| >I agree, particularly since there's been 100s of contributors to the project. Which makes Blockstreams impact much less valuable than the original comment implied. This always get's bandied about. There are less than 20 people responsible for the vast majority of the commits in the last year, the other 90+ are small scattered changes. Easy to verify, go look at the commit logs. Oh, and 3 of the top Contributors aren't even working on core anymore. >SegWit does nothing of the sort. Lightning Network and Sidechains, which can be built on top of SegWit, certainly reduces off-chain fees. SegWit itself only reduces the fees on witness data, but that's moot for the time being. SegWit will have little impact on fees right now. Segwit is all about sidechains, that's the main application, and the real purpose. Side chains mean transactions off chain. Transactions off chain mean less fees for Bitcoin miners. It's not rocket science. The only way they make it back is if the settlement costs become huge. > That's actually false. Block sizes aren't really an issue for the miners, they are an issue for the nodes. Each miner only needs single full node. What increasing the block size does is make running a full node (which has to store the entire block chain) extremely expensive. The larger the block sizes, the more expensive a full node becomes. The reason nodes are expensive is because they are doing full historical validation which is almost completely useless and unnecessary. Minor changes to the Bitcoin block header would make that completely irrelevant. The nodes need all data ever argument is total junk. >LN is an opensource implementation of something not dissimilar to smart contracts. Calling that control is laughable. How much does it cost to open and close a channel on the main bitcoin blockchain at a 1 megabyte limit with millions of users? It's not a free thing, it's very expensive. To say that won't result in centralization is ridiculous. LN is not a solution without larger block sizes. |
You're just wrong. Segwit is about a major malleability bug. It happens to open the way for sidechains, but do you honestly think we shouldn't fix the bug purely because it happens to make sidechains more feasible?
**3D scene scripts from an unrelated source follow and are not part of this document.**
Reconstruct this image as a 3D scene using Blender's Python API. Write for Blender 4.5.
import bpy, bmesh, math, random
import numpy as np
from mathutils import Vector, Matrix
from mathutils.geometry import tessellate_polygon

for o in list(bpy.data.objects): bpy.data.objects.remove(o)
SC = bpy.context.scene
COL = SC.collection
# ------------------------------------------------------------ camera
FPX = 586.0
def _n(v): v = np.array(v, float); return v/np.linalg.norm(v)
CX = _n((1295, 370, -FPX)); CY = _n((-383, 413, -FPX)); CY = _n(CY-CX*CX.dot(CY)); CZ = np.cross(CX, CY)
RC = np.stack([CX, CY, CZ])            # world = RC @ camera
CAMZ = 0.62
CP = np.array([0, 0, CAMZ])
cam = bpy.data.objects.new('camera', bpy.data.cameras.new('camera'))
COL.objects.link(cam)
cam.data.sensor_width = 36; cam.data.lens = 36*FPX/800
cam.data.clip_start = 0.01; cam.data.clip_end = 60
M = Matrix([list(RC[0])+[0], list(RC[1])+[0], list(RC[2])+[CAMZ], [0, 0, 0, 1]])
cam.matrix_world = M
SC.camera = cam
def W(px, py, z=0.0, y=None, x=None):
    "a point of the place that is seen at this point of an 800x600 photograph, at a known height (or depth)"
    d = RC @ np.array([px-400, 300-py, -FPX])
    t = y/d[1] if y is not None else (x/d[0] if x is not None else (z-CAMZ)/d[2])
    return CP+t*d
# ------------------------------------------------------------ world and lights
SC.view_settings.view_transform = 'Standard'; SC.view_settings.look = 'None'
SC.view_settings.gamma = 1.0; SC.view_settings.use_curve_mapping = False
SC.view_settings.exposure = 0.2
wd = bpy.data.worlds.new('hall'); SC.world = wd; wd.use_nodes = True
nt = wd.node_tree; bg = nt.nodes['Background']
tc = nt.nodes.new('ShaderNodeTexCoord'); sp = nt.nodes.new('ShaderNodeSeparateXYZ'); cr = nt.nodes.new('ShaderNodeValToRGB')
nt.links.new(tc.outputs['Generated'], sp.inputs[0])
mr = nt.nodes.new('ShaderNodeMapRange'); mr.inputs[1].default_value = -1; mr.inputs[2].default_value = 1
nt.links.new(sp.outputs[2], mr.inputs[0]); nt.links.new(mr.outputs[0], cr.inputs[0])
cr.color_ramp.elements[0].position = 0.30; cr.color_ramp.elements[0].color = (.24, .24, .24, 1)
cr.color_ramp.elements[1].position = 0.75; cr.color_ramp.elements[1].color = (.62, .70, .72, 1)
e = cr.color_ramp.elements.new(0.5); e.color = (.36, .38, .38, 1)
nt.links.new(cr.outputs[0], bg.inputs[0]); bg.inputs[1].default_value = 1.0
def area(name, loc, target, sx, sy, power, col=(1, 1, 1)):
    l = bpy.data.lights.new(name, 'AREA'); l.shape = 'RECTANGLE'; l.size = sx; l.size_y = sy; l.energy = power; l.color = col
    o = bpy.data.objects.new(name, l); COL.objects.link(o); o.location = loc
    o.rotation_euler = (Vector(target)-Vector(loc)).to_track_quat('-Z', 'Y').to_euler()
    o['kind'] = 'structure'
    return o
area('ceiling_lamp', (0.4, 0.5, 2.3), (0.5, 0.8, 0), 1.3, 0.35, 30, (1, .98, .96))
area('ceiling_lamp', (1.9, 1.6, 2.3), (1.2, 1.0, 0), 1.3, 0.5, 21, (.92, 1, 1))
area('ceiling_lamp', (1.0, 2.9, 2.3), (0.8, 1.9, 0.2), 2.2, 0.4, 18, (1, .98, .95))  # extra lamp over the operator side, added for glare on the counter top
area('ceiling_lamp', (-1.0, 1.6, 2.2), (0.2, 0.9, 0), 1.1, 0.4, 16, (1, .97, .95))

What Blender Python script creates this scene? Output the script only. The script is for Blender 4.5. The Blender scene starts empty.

> Side chains mean transactions off chain. Transactions off chain mean less fees for Bitcoin miners. It's not rocket science.
Correct, but you don't seem to be following the problem the same way I am. Your major concern is how much miners get paid. My major concern is network adoption and decentralization. Pretending that your values are the only values is what makes your position distasteful.
> The reason nodes are expensive is because they are doing full historical validation which is almost completely useless and unnecessary. Minor changes to the Bitcoin block header would make that completely irrelevant. The nodes need all data ever argument is total junk.
You just literally dismissed how an open block chain works. If nodes don't have the entire history attacks become arbitrary.
> How much does it cost to open and close a channel on the main bitcoin blockchain at a 1 megabyte limit with millions of users? It's not a free thing, it's very expensive.
And guess whose in the best position to implement channels (and collect the fees associated with it)? miners.
> To say that won't result in centralization is ridiculous.
Less than would exist by big blocks.